Entender la filosofía y el funcionamiento del teatro será entonces un requisito absolutamente necesario para quien traduce, entendimiento que deberá ser movido por el amor a la dramaturgia. Es más, como señalan Marta Guirao y Carla Matteini, lo ideal sería que la persona traductora tuviese algo de experiencia sobre los escenarios, para alcanzar una mayor comprensión del fenómeno que se fragua entre escenario y público.
El traductor o la traductora no se anclará en la mera traslación de una lengua a otra, sino que, en el proceso de traducción, se sentirá acompañada: escuchará las voces del elenco, visualizará la escena, la iluminación, los efectos de sonido, el attrezzo… Sentirá también los movimientos sobre el escenario y cómo estos se transmiten a un público que, activo, percibe, interpreta y reacciona.

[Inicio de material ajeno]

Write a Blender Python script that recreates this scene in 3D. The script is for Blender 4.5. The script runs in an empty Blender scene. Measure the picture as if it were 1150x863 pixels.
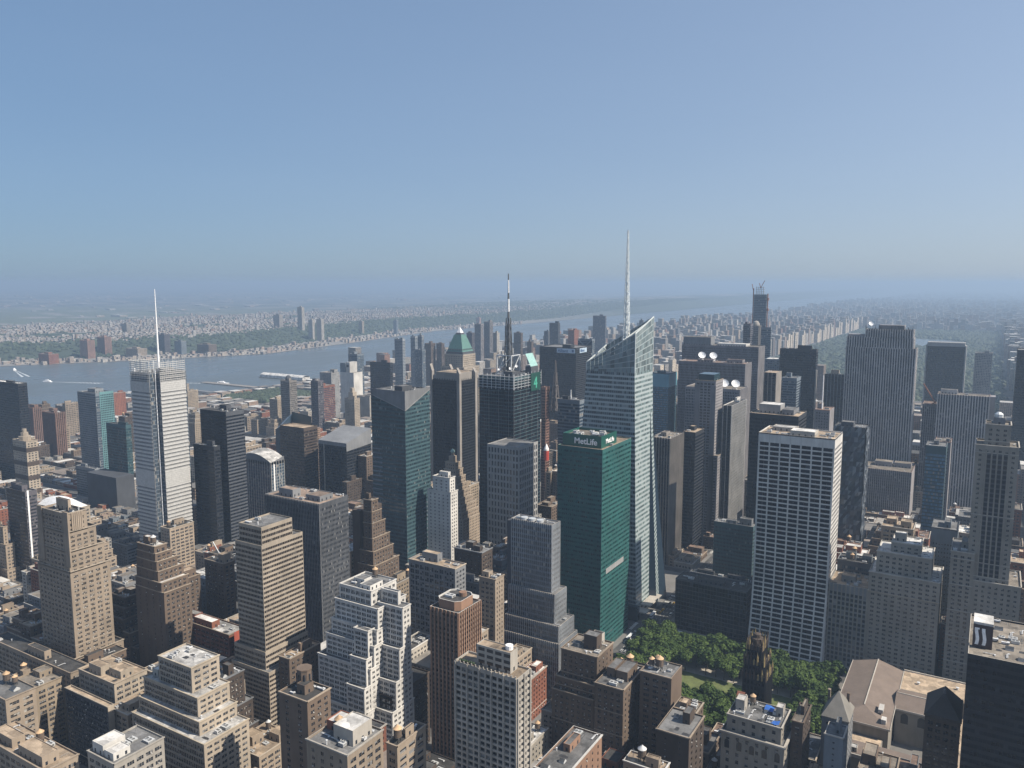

Quien traduce irá en compañía, no estará solo. Ese concierto de sensaciones y consideraciones deberá estar presente mientras el traductor ejerce su labor, pues lo ayudará a decantarse por unas estrategias y decisiones de traducción determinadas, las cuales tendrán su impacto inevitable en la puesta en escena.
En definitiva, buscando equilibrio entre fidelidad y fluidez para ni traicionar al texto original ni obstaculizar la representación se hallará el profesional de la traducción. Con tacto y sensibilidad sentirá como ambos extremos tiran de él y acabará encontrando la forma de no perder el norte en ese zarandeo, ofreciendo a cada uno lo justo y necesario. Traducir «entre la libertad y cierta inevitable traición, pero siempre desde la lealtad» será la premisa y, en palabras también de Carla Matteini, «amar apasionadamente el teatro» será requisito.
Bibliografía:
Guirao Ochoa, M. (1999). Los problemas en la traducción del teatro: Ejemplos de tres traducciones al inglés de Bodas de Sangre. TRANS: revista de traductología, 3, 37-52.
Matteini Zaccherelli, C. (2000-2001). La traducción teatral: una delicada alquimia. Vasos comunicantes: revista de ACE traductores, 18, 44-51.
Ortiz Lovillo, M., & Kovačević Petrović, B. (2022). La traducción del teatro y la interculturalidad. Liminar: estudios sociales y humanísticos, 20(1), 2-12.